Release Date: August 05, 2022
Photos and history by Margaret Thomas Buchholz

1933 KINSEY COVE: This photograph was taken by Arnold Anderson, a well-known Philadelphia print maker at the time. It shows F.P. Small's boat house, now a private residence. All the homes in the background are on Maiden Lane and are still there. 


1920: This oceanfront home, with it's wrap-around screen proch, is on the north side of what would become 78th Street. The clothes line extends from the house to the raised out-house overlooking the ocean. Storms in 1935, 1938 and 1943 cut away the large protective dunes and the house was destroyed in the 1944 hurricane. 


HIGH DUNE: This shot was taken in the early 1930's from a high dune about where 84th Street is now. Two tents are pitched on the dunes and Barnegat Lighthouse is barely visible on the horizon. If the photo were clearer and larger you could see the Loveladies Coast Guard station above the white tent. 


1949: Overlooking town from the Small Estate, now Sisters of Charity, to Kinsey Cove. The beaches have not been repaired since the 1944 hurricane. The oceanfront house on the left was owned by the DeCesare family when it was destroyed in the 1962 Nor'Easter. The water tower on the far right is on 80th Street. Lots of gravel yards and no landscaping! The light shading at upper right is now Loveladies harbor.


1972 GANG AT 80TH STREET BEACH: 50 years ago more people sat on beach towels, old towels, or old blankets and spreads. Very few bothered with beach chairs and only an occasional umbrella blocked the sun; people were less concerned about sun damage to skin. No beach replenishment; the sand came and went with the tides, currents, and storms. The beach was not much wider than what you see in this photo and was not backed up by a high, cultivated dune.


1986: Take a look around the Kinsey Cove area before construction of SuperSized homes began. The water tower across from the firehouse went up in 1937 and was torn down in the early 1990's. The tank at the park, bringing us water now, was built in 1988. 

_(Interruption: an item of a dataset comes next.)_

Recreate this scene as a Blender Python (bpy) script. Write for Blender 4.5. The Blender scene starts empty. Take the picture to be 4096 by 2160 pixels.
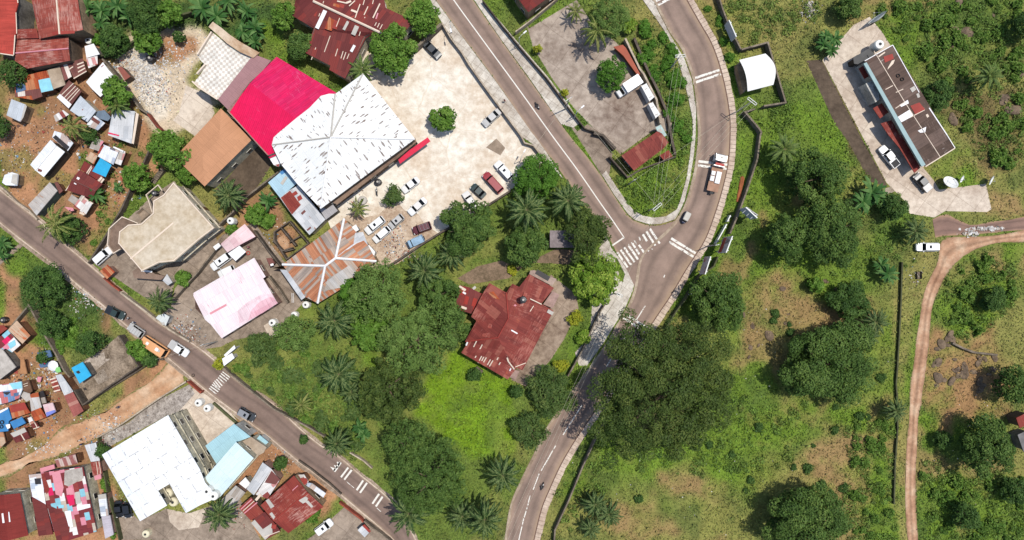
import bpy, bmesh, math, random
import numpy as np
from mathutils import Vector, Matrix
rnd = random.Random(7)
RNG = np.random.default_rng(11)
SC = bpy.context.scene
COL = SC.collection
H = 150.0                 # flying height of the camera
S = 225.0 / 4096.0        # metres on the ground per photo pixel
TS = 2.515
FR = {'o': (0, 0, 1 / 1.59067), 'a': (0, 0, 1.0), 'bb': (2760, 800, 4.243), 'sl': (0, 1280, 5.03), 'sm': (0, 1500, 5.03),
      'wh': (700, 1580, 5.03), 'bus': (380, 1180, 4.526), 'trk': (2800, 600, 6.79), 'pk': (1280, 850, 5.367)}
for _c in range(5):
    for _r in range(4):
        FR['%d%d' % (_c, _r)] = (_c * 800, _r * 540, TS)

def P(px, py, z=0.0):
    k = S * (1 - z / H)
    return Vector(((px - 2048) * k, (1080 - py) * k, z))

def raw(s):
    """measured outline -> list of (px, py, z or None)"""
    out = []; f = FR['a']
    for t in s.split():
        if ',' in t:
            v = [float(q) for q in t.split(',')]
            out.append((f[0] + v[0] / f[2], f[1] + v[1] / f[2], v[2] if len(v) > 2 else None))
        else:
            f = FR[t]
    return out

def pts(s, z=0.0):
    return [P(a, b, z if c is None else c) for a, b, c in raw(s)]

# ------------------------------------------------------------------ colours / materials
K = 1.95
def _l(c):
    c /= 255.0
    return c / 12.92 if c <= 0.04045 else ((c + 0.055) / 1.055) ** 2.4
def C(r, g, b, k=1.0):
    return tuple(min(0.86, _l(v) / K * k) for v in (r, g, b)) + (1.0,)

class G:
    def __init__(s, name, rough=0.8, spec=0.3):
        s.m = bpy.data.materials.new(name); s.m.use_nodes = True
        s.t = s.m.node_tree; s.t.nodes.clear()
        s.out = s.t.nodes.new('ShaderNodeOutputMaterial')
        s.b = s.t.nodes.new('ShaderNodeBsdfPrincipled')
        s.b.inputs['Roughness'].default_value = rough
        s.b.inputs['Specular IOR Level'].default_value = spec
        s.t.links.new(s.b.outputs[0], s.out.inputs[0])
    def set(s, sock, v):
        if isinstance(v, bpy.types.NodeSocket): s.t.links.new(v, sock)
        elif v is not None: sock.default_value = v
    def n(s, typ, ins=None, out=0, **at):
        nd = s.t.nodes.new('ShaderNode' + typ)
        for k, v in at.items(): setattr(nd, k, v)
        for k, v in (ins or {}).items(): s.set(nd.inputs[k], v)
        return nd.outputs[out]
    def math(s, op, a, b=None, clamp=False):
        return s.n('Math', {0: a, 1: b}, operation=op, use_clamp=clamp)
    def mix(s, f, a, b, blend='MIX'):
        return s.n('Mix', {0: f, 6: a, 7: b}, out=2, data_type='RGBA', blend_type=blend)
    def ramp(s, f, st, interp='LINEAR'):
        nd = s.t.nodes.new('ShaderNodeValToRGB'); cr = nd.color_ramp; cr.interpolation = interp
        while len(cr.elements) < len(st): cr.elements.new(0.5)
        for e, (p, c) in zip(cr.elements, st):
            e.position = p; e.color = c if not isinstance(c, (int, float)) else (c, c, c, 1)
        s.set(nd.inputs[0], f); return nd.outputs[0]
    def pos(s): return s.n('NewGeometry')
    def uv(s): return s.n('UVMap', uv_map='UVMap')
    def sc(s, v, x, y, z=1): return s.n('Mapping', {0: v, 3: (x, y, z)})
    def noise(s, v, scale, detail=3, rough=0.55):
        return s.n('TexNoise', {'Vector': v, 'Scale': scale, 'Detail': detail, 'Roughness': rough})
    def col(s, v): s.set(s.b.inputs['Base Color'], v)
    def bump(s, h, st=0.4, d=0.05):
        s.set(s.b.inputs['Normal'], s.n('Bump', {'Height': h, 'Strength': st, 'Distance': d}))

MC = {}
def plain(name, c, rough=0.7, spec=0.3, var=0.12, scale=0.8, metal=0.0):
    key = (name, c, rough)
    if key in MC: return MC[key]
    g = G(name, rough, spec); g.b.inputs['Metallic'].default_value = metal
    nz = g.noise(g.pos(), scale, 4)
    g.col(g.mix(1.0, c, g.ramp(nz, [(0.3, 1 - var), (0.7, 1 + var)]), 'MULTIPLY'))
    MC[key] = g.m; return g.m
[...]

1938: Construction starts on the Donnelly's oceanfront home, which along with Paul Troast's house, were the first two to be built by the beach at the south end of town, north of what would become Bergen Avenue.


1939: Looking northeast from Burlington Avenue, across the meadows. The photo was taken by Lloyd Good, who had an oceanfront house; two of the children are his. Billy Remington is the second from the right; his family also had a large house on the oceanfront. The Good home was destroyed in the 1944 hurricane and the Remington's house was knocked off its foundation and eventually moved to the bayfront on Holly Avenue, where Billy's younger sisted, Sally Remington Potts now lives. 


TENTING ON THE BEACH 1930: An expanded family houses guests in tents on the dunes. This photo came from the family of former Mayor Joe Yearly, who lived in a small house on Maiden Lane (still standing).